Teenager Alex Winter (Sebastián Aguirre) has had a rough day, a rough week, probably a rough life as he deals with a controlling and repressive mother
(Úrsula Pruneda) and that's all they have: each other, since the man of the house has left them for good, reasons unknown. All that Alex wants
from his life is to spend his days having fun with his best mate (Fernando A. Ríos), drinking and getting high. Later on he's introduced to
Temo (Fernando Roldán), an older figure of which is hard to figure out what's the real deal, if he's a drug dealer or arms dealer or both, and he
recruits Alex after the teen loses his job at a butcher shop. And that's when trouble begins for everybody since Alex abuses a lot from the substances
and he begins hallucinating with a dangerous faceless creature.
If the movie has a triumph is thanks to the leading man, a very expressive young actor who goes from somewhat timid and quite kid to the point of
becoming a complete deranged character who borders insanity. Aside from him, "Alex Winter" is a crazed slow mess that doesn't reward us as an entertainment
neither as an eloquent statement about complex family lives where both parts (mom and son) suffocate each other with just their presence and small acts.

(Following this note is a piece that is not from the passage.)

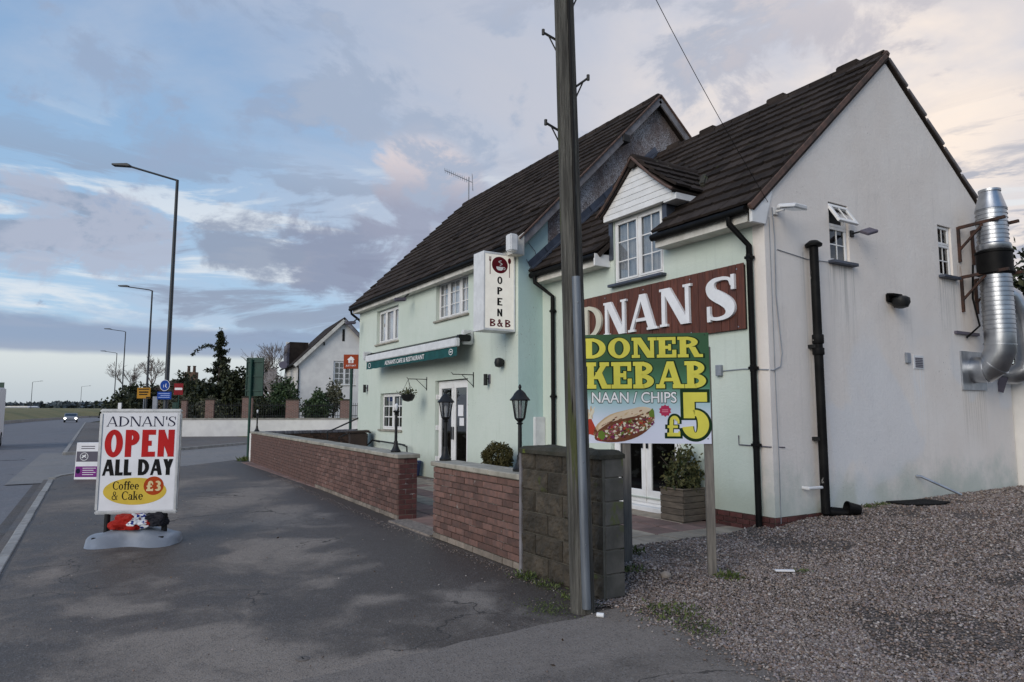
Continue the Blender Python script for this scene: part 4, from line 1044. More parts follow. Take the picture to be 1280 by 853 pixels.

There's a lot more presented there but I won't address those, maybe I'm giving you the chance to see it for yourself and see how troubled this is. Besides
the "story" or scenes that just follow one another without generating interest, the cinematography and camera work is terribly dark and one has to force
himself to actually see things.
Zero expectations for it, just went in out of curiosity and to kill some time (1 hour long, no worries) but at least something good or some interesting
outcome could've come from this. Well, I've got nothing. 4/10.